Autre point d’inquiétude pour lui, la reconnaissance de certaines catégories de personnes comme lanceurs d’alerte. Le projet de loi inclut en effet la notion de «prête-nom», c’est-à-dire des individus impliqués dans des montages financiers douteux ou du blanchiment de capitaux. «Nous pensons éthiquement que ce n’est pas quelque chose qui doit se faire. Ces dispositions peuvent se retrouver dans des législations sur le blanchiment ou la corruption, mais pas dans celle des lanceurs d’alerte», tranche-t-il.
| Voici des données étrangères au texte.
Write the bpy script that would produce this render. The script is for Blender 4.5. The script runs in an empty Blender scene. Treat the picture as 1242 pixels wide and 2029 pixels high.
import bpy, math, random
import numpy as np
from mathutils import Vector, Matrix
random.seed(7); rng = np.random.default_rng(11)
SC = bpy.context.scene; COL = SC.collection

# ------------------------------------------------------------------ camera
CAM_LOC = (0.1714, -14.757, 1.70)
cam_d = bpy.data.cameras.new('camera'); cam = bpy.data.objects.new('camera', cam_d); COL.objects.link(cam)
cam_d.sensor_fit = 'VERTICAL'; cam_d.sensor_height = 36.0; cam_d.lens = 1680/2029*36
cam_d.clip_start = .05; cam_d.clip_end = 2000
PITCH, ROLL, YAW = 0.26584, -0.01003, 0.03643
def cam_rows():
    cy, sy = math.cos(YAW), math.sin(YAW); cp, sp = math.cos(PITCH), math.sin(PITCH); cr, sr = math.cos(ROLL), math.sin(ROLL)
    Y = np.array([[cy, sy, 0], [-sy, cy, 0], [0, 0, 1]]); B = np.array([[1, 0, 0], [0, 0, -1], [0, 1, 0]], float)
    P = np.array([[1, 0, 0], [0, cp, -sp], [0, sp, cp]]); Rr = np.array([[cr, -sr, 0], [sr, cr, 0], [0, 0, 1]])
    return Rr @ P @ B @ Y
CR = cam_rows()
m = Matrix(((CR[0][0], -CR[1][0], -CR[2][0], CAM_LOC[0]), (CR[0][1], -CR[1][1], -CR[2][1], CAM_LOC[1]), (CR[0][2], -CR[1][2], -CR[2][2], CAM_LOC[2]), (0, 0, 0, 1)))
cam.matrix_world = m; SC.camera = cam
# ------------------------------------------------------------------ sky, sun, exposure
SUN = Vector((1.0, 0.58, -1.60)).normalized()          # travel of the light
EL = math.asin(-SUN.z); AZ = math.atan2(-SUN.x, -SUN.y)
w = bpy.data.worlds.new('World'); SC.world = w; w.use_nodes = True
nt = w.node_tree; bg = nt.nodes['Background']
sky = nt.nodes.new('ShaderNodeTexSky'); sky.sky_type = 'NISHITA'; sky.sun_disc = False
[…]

Jimmy Kandé se montre néanmoins satisfait d’un autre volet du texte, celui qui prévoit une protection élargie aux accompagnateurs des lanceurs d’alerte, notamment les Ong, les collectifs ou les individus impliqués dans le soutien à la dénonciation. «Lorsqu’on parle de protection des lanceurs d’alerte, elle ne se limite pas seulement à la personne du lanceur d’alerte. Elle va également au-delà, car les représailles peuvent toucher les membres de sa famille ou des personnes qui lui sont proches», explique-t-il, tout en insistant sur la nécessité d’un dispositif de protection réellement global. Enfin, Jimmy Kandé rappelle que la figure du lanceur d’alerte est souvent mal comprise. Dans un entretien précédent, il précisait : «Un lanceur d’alerte, ce n’est pas un politicien qui va dénoncer des malversations, ni celui qui crie sur les réseaux sociaux. C’est toute personne travaillant dans une organisation et témoignant d’activités illégales qu’elle décide de dénoncer pour y mettre fin, et cela pour des motifs raisonnables.»

A rappeler également, selon l’article premier du projet de loi, un lanceur d’alerte est «une personne physique qui, dans le cadre de ses activités professionnelles, signale, communique ou divulgue de bonne foi des informations relatives à la commission ou à la tentative de commission d’actes portant sur un crime ou un délit financier, une menace ou un préjudice pour l’intérêt général, une violation ou une tentative de dissimulation de violation affectant la gestion des finances, tant dans le secteur public que privé».